Non-Evangelical Churches
1. Have no real credibility to most outsiders and some insiders, and in the long run they lose members and eventually die
2. Allow politics and social action to take precedence over the message of the gospel.  Solving temporal problems takes priority over where people spend eternity.
3. Try to make people like them and like God instead of seeing people as spiritually blind and lost sinners in need of a saviour.
4. Compromise the message of the gospel in the face of opponents of Christianity to try and win them over.  They often 'jump on bandwagons', following current belief systems, mixing them with scripture as they see fit.
5. Mix the Bible with tradition or false spirituality or intellectualism.
6. On occasion, add extra traditions and teachings to scripture.
7. Seek unity with other groups within other forms of Christianity and sometimes other religions on a 'lowest common denominator' basis.

Thursday, 1 January 2015

On Labels

“Don't swear!”, a friend once said when I used the term 'evangelical'.  It was the 1980s.  He was very much on the charismatic wing of the church and it was fashionable at that time for some to dismiss the churches evangelical heritage as irrelevant.  I don't follow the soap opera of which Christian leader has said what to whom very closely, but I suspect that the boot is now on the other foot.  To call yourself 'Charismatic' in some circles it to put your head well above the parapet.

I am not keen, however, to abandon a label just because there has been a serious attempt to discredit it.  In fact, insults can be a badge of honour.  The terms 'Christian', 'Methodist', 'Puritan' were coined as terms of abuse.  Spurs supporters have confused the authorities by defiantly calling themselves 'Yids'.  My daughter was asking some time ago for a t-shirt labelled 'Geek'.

Blessed are you when...

The next phase of my blog explains to some degree where I am doctrinally, or to be more exact, my ecclesiology – my view as to how church should be.  It is not to say I won't ever change my mind, but I have firm convictions which are are carefully thought out.

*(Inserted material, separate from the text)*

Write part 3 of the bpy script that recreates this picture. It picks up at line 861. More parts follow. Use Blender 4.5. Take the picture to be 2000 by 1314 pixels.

I think that in the UK, terms are less nuanced than they are in the US where, for example, 'Reformed', 'Evangelical' and 'Fundamentalist' are separate terms with their own well defined adherents.  I'm not as sophisticated as that.  Apart from fundamentalist or 'fundy', which has been almost completely discredited over here, I could be happily defined as Reformed or Evangelical.

So the best thing, I think, is to use a term and then define it with my own personal interpretation.

So, very simply, I am going to go through four terms which represent 'where I am', and what foundations a church should be built upon.  Some of my views are 'mainstream' and others are 'radical'.  The church I have a vision for would be pretty unique in the North of England.  Possibly unique in the UK.  Maybe unique in Western Europe.  But I will be bold enough to say that in order for the church to thrive in the 21st century, we need churches like this!